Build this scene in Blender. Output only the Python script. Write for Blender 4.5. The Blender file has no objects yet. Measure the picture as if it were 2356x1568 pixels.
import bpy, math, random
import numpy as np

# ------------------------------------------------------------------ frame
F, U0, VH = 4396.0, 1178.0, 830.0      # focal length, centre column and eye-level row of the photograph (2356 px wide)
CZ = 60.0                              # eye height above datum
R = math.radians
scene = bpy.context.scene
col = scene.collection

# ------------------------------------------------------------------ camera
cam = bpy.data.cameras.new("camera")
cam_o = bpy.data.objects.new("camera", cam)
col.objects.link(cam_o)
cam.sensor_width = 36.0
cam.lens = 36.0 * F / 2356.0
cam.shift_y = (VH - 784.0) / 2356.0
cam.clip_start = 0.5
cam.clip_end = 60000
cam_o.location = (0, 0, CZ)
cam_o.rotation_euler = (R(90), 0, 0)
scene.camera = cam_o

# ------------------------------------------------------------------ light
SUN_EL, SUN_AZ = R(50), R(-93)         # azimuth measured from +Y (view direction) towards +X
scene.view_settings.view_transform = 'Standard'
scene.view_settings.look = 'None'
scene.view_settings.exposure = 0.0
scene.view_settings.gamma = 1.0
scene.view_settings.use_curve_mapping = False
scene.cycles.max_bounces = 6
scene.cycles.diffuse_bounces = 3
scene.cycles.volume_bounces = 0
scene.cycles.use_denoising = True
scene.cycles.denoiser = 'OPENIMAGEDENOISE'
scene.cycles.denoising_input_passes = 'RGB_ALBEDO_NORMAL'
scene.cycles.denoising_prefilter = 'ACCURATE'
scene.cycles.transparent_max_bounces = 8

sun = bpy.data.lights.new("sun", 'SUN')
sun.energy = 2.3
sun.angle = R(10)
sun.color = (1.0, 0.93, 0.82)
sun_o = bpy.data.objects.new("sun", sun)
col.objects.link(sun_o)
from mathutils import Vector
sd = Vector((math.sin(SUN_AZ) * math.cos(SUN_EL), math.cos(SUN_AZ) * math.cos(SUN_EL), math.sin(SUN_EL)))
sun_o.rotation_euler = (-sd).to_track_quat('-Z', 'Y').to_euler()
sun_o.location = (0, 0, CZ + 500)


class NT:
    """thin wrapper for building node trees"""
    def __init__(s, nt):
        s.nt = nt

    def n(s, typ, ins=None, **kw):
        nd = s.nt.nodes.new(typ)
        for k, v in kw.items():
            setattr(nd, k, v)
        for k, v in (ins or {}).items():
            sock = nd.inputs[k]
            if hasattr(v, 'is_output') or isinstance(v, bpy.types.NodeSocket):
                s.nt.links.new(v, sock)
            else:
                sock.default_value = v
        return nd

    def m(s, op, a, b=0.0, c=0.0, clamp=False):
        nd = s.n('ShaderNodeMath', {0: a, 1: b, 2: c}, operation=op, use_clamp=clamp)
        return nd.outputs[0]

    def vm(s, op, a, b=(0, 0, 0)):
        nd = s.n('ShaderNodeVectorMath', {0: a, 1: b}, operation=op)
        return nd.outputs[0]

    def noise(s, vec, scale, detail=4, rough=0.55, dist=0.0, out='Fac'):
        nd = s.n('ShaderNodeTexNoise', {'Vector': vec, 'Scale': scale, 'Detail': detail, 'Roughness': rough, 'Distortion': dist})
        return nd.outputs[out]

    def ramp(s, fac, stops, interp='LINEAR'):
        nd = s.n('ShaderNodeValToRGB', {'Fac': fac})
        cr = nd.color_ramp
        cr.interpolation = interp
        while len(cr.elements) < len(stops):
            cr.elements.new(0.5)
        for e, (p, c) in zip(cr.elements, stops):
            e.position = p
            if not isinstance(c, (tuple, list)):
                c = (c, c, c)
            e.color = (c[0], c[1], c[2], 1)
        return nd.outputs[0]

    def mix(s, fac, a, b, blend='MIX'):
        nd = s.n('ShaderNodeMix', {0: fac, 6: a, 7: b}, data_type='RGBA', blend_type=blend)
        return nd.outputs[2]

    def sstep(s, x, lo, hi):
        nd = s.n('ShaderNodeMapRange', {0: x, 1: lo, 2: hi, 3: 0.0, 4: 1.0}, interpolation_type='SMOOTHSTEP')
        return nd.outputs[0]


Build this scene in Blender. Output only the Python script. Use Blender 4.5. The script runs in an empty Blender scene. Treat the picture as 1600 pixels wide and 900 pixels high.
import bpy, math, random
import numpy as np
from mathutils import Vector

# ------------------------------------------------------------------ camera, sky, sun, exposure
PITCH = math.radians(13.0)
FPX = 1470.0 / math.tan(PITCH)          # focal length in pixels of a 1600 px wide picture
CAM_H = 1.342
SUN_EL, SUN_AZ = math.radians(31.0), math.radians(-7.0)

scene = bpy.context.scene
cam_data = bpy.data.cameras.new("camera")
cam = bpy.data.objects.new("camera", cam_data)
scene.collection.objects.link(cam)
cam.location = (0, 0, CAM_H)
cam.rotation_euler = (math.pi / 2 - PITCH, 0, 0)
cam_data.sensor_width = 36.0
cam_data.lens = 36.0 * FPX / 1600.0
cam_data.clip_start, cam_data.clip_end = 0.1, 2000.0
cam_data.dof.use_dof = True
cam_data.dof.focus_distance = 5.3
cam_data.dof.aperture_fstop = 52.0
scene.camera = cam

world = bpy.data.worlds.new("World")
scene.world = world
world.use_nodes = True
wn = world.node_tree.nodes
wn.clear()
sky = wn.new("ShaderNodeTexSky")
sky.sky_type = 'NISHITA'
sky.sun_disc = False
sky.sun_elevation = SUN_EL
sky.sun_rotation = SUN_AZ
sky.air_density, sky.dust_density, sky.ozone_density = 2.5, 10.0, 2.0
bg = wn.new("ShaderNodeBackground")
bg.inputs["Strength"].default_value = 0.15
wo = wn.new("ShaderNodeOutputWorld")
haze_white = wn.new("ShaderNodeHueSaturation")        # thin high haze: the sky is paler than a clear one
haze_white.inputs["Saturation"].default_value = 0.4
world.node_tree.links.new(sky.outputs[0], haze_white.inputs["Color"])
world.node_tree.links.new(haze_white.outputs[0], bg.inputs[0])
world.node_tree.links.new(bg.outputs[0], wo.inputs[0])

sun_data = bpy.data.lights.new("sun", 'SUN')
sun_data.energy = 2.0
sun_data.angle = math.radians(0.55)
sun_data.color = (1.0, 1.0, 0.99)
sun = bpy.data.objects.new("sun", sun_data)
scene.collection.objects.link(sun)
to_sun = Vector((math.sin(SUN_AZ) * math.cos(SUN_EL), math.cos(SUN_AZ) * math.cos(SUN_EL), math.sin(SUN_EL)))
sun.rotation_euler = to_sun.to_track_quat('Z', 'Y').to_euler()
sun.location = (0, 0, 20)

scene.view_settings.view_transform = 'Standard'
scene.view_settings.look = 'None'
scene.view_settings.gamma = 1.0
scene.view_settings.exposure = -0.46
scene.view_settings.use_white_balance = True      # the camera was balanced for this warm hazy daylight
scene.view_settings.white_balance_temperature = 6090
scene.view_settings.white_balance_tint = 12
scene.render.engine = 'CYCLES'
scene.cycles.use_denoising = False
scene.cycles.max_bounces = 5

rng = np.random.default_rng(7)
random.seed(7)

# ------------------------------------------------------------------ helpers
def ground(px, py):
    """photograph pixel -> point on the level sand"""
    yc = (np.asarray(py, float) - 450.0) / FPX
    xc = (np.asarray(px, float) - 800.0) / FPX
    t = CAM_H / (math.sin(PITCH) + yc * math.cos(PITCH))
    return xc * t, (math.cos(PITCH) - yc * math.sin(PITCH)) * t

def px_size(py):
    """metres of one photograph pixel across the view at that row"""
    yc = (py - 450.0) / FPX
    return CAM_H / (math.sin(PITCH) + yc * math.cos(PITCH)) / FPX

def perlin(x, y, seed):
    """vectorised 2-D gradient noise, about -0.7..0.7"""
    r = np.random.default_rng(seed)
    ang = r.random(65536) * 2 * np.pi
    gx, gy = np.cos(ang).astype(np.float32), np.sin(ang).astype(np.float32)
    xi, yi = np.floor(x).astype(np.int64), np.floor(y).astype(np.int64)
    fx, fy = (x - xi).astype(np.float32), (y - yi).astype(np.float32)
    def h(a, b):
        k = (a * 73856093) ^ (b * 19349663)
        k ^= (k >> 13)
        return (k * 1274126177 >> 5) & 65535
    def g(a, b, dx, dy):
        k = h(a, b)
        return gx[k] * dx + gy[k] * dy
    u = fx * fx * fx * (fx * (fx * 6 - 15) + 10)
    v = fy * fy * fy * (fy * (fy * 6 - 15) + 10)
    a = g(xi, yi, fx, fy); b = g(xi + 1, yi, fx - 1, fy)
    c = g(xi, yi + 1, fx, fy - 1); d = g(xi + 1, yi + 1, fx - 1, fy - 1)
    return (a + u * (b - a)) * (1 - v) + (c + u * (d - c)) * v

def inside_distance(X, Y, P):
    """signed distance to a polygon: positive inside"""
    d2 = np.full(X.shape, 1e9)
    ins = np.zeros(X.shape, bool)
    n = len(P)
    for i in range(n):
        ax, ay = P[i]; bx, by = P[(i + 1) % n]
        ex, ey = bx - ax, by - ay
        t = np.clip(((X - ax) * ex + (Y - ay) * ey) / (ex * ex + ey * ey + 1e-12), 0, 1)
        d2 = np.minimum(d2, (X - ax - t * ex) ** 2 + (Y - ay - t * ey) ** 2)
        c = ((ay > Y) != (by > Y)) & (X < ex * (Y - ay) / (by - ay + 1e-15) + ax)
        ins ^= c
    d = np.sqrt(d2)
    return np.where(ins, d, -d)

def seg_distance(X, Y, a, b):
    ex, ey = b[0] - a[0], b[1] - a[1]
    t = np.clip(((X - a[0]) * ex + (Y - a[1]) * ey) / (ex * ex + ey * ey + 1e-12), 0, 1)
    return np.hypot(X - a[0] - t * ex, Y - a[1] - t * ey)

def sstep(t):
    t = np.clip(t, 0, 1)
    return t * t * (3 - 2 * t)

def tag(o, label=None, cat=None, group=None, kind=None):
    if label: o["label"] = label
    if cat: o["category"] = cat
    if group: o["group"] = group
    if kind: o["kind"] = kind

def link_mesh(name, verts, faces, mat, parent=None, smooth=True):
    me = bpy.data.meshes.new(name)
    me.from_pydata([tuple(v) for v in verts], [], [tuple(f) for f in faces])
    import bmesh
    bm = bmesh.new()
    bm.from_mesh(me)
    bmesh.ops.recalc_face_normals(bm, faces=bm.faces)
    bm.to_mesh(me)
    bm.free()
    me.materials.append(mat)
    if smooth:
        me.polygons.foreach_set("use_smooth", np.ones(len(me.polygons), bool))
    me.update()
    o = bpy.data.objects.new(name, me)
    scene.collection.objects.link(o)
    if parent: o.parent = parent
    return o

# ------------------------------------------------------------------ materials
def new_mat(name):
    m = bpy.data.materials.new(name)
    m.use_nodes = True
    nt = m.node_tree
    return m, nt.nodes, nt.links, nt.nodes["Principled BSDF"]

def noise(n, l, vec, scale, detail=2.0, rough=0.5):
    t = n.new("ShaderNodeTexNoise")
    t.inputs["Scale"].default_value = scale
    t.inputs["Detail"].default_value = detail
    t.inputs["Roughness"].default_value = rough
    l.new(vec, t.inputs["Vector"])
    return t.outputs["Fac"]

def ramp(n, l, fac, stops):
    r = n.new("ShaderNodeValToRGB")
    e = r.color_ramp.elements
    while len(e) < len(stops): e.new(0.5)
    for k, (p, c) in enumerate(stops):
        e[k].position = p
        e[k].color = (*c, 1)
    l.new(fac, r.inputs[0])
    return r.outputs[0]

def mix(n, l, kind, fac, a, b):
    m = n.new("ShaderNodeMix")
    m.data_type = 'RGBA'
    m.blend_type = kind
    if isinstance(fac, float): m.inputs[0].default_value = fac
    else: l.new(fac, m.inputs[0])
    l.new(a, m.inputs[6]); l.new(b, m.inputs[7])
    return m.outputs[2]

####

**PROBLEM TO WORK ON**
Up to and including the line with "scene.cycles.transparent_max_bounces = 8", print every line of the records from the start.

**RESULT OF THIS TASK**
Build this scene in Blender. Output only the Python script. Write for Blender 4.5. The Blender file has no objects yet. Measure the picture as if it were 2356x1568 pixels.
import bpy, math, random
import numpy as np

# ------------------------------------------------------------------ frame
F, U0, VH = 4396.0, 1178.0, 830.0      # focal length, centre column and eye-level row of the photograph (2356 px wide)
CZ = 60.0                              # eye height above datum
R = math.radians
scene = bpy.context.scene
col = scene.collection

# ------------------------------------------------------------------ camera
cam = bpy.data.cameras.new("camera")
cam_o = bpy.data.objects.new("camera", cam)
col.objects.link(cam_o)
cam.sensor_width = 36.0
cam.lens = 36.0 * F / 2356.0
cam.shift_y = (VH - 784.0) / 2356.0
cam.clip_start = 0.5
cam.clip_end = 60000
cam_o.location = (0, 0, CZ)
cam_o.rotation_euler = (R(90), 0, 0)
scene.camera = cam_o

# ------------------------------------------------------------------ light
SUN_EL, SUN_AZ = R(50), R(-93)         # azimuth measured from +Y (view direction) towards +X
scene.view_settings.view_transform = 'Standard'
scene.view_settings.look = 'None'
scene.view_settings.exposure = 0.0
scene.view_settings.gamma = 1.0
scene.view_settings.use_curve_mapping = False
scene.cycles.max_bounces = 6
scene.cycles.diffuse_bounces = 3
scene.cycles.volume_bounces = 0
scene.cycles.use_denoising = True
scene.cycles.denoiser = 'OPENIMAGEDENOISE'
scene.cycles.denoising_input_passes = 'RGB_ALBEDO_NORMAL'
scene.cycles.denoising_prefilter = 'ACCURATE'
scene.cycles.transparent_max_bounces = 8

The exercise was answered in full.